Here are some pros and cons to consider:
Pros
SBA loans usually have low interest rates.
Although the interest rates on SBA loans will vary based on your business’s qualifications, the SBA sets guidelines on the maximum rates a lender can charge.
Therefore, aside from bank loans themselves, it’s hard to find more affordable financing than SBA loans.
SBA loans offer long repayment terms.
With SBA loans, repayment terms typically range from 10 to 25 years—so you don’t have to worry about payments cutting into your business’s cash flow.
In addition, whereas many online loans are repaid on a daily or weekly schedule, SBA loans are repaid on a monthly schedule.
SBA loans can be used for a variety of purposes.

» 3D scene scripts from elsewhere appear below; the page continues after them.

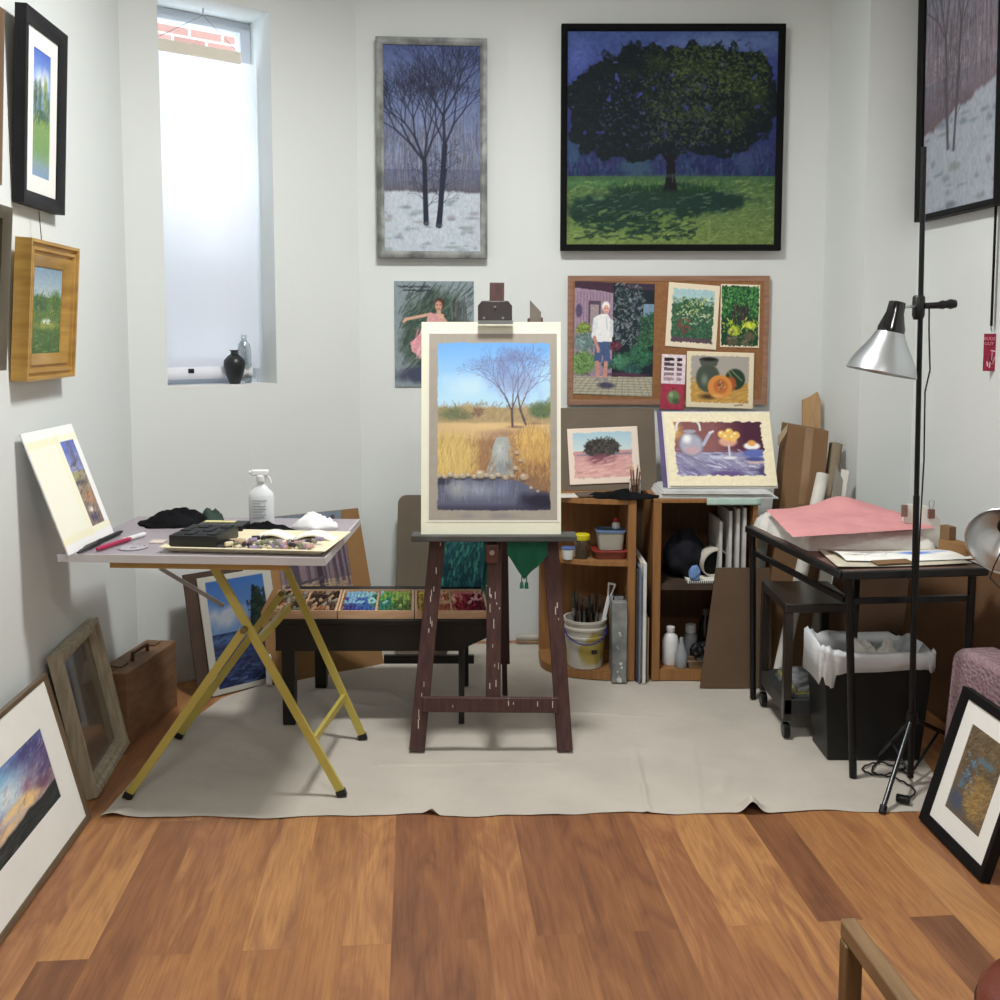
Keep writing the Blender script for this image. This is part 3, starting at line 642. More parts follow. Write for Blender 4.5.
def pt_dancer():
    c = Cv(124, 160, (128, 142, 150), 5)
    c.ell(.5, .50, .47, .44, (62, 84, 72), .25, .35, 1, 10); c.dabs(420, (.06, .95), (.08, .85), 16, 1.8, [(58, 78, 68), (84, 104, 92), (104, 120, 114), (48, 62, 60)], .9, .6, al=.55); c.ell(.3, .88, .34, .10, (66, 72, 96), .5, .6)
    c.poly([(.70, .20), (.90, .2), (.92, .42), (.72, .45)], (84, 90, 90), .7); c.dabs(60, (.7, .9), (.2, .45), 10, 1, [(60, 64, 68), (104, 108, 110)], 1.5, .3)
    sk = (206, 158, 134)
    c.line(.12, .38, .16, .355, 4, sk); c.line(.14, .36, .46, .31, 4.5, sk); c.poly([(.42, .30), (.62, .31), (.62, .45), (.40, .5)], (214, 150, 150)); c.line(.58, .32, .72, .46, 4.5, sk)
    c.line(.56, .32, .56, .27, 6, sk); c.ell(.565, .215, .075, .065, (84, 50, 44), .3); c.ell(.555, .235, .052, .055, (196, 142, 118), .3); c.line(.54, .262, .575, .262, 1, (150, 70, 70)); c.line(.53, .225, .545, .225, 1, (70, 44, 40)); c.line(.57, .225, .585, .225, 1, (70, 44, 40))
    c.poly([(.40, .44), (.62, .44), (.80, .66), (.60, .80), (.42, .76), (.22, .66), (.20, .58)], (220, 150, 158)); c.dabs(90, (.24, .74), (.48, .74), 14, 2, [(238, 176, 182), (190, 116, 130), (226, 160, 168)], 1.1, .7, al=.6)
    c.line(.50, .76, .44, .93, 4, sk); c.line(.6, .78, .66, .93, 4, sk)
    q = c.q; x = .05   # scribbled handwriting along the top, not readable in the photograph
    for k in range(26):
        x2 = x + .012 + .008 * q.random(); c.line(x, .045 + .02 * q.random(), x2, .045 + .02 * q.random(), 1.2, (38, 42, 48)); x = x2
    x = .12
    for k in range(24):
        x2 = x + .010 + .008 * q.random(); c.line(x, .08 + .02 * q.random(), x2, .08 + .02 * q.random(), 1.2, (38, 42, 48)); x = x2
    c.shade(.08, 50, 50, 2); return c
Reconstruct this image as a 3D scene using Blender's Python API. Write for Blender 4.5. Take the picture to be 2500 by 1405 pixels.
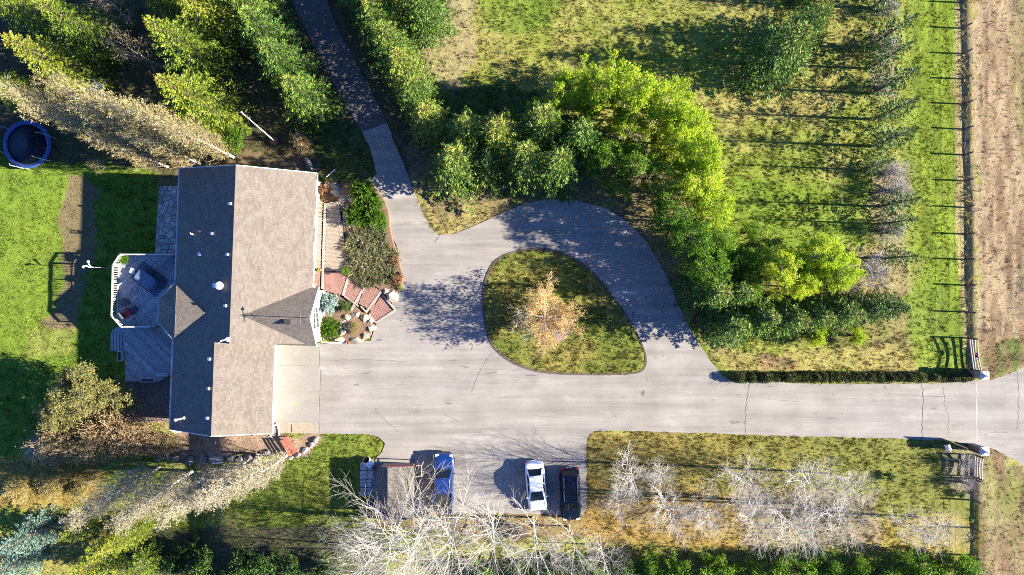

SBA 504/CDC loans aside, one of the biggest benefits of SBA 7(a) loans and SBA microloans is they can be used for virtually any business purpose.
This gives you flexibility with your funds, although you should always have a plan for your financing before applying for a loan.
SBA loans require low down payments.
Not all SBA loans have down payments, but those that often require them—SBA 7(a) and SBA CDC/504 loans—usually ask for 10% of the total amount you’re borrowing.
This is a fairly low down payment, considering that traditional bank loans may ask anywhere from 20% to 30%.
Cons
SBA loans can be difficult to qualify for.
Although SBA loans can be easier to access than bank loans, you’ll still need to meet fairly high-level criteria to qualify. For most SBA loans, you’ll need at least a few years in business, strong annual revenue, and excellent personal credit.
If you’re a newer business, SBA microloans may offer more flexible requirements.
The SBA loan applicaiton process is lengthy.
SBA loans require a document-heavy application that includes several SBA-specific forms, among other paperwork. Because many SBA lenders are banks, they don’t always offer online applications and you may have to visit a branch location to apply in-person.
In addition, the underwriting and approval process is notoriously slow. It can take anywhere from 60 to 90 days.
If you’re interested in an SBA loan—but want to expedite the process—you might want to learn more about the SBA Express loan.
SBA loans may require collateral.
The SBA expects that all loans are secured in some way—which means your lender may require that you offer up collateral on your loan. These requirements will vary based on the type of loan and the lender.
That said, all SBA loans will require a personal guarantee from anyone who owns 20% or more of the business.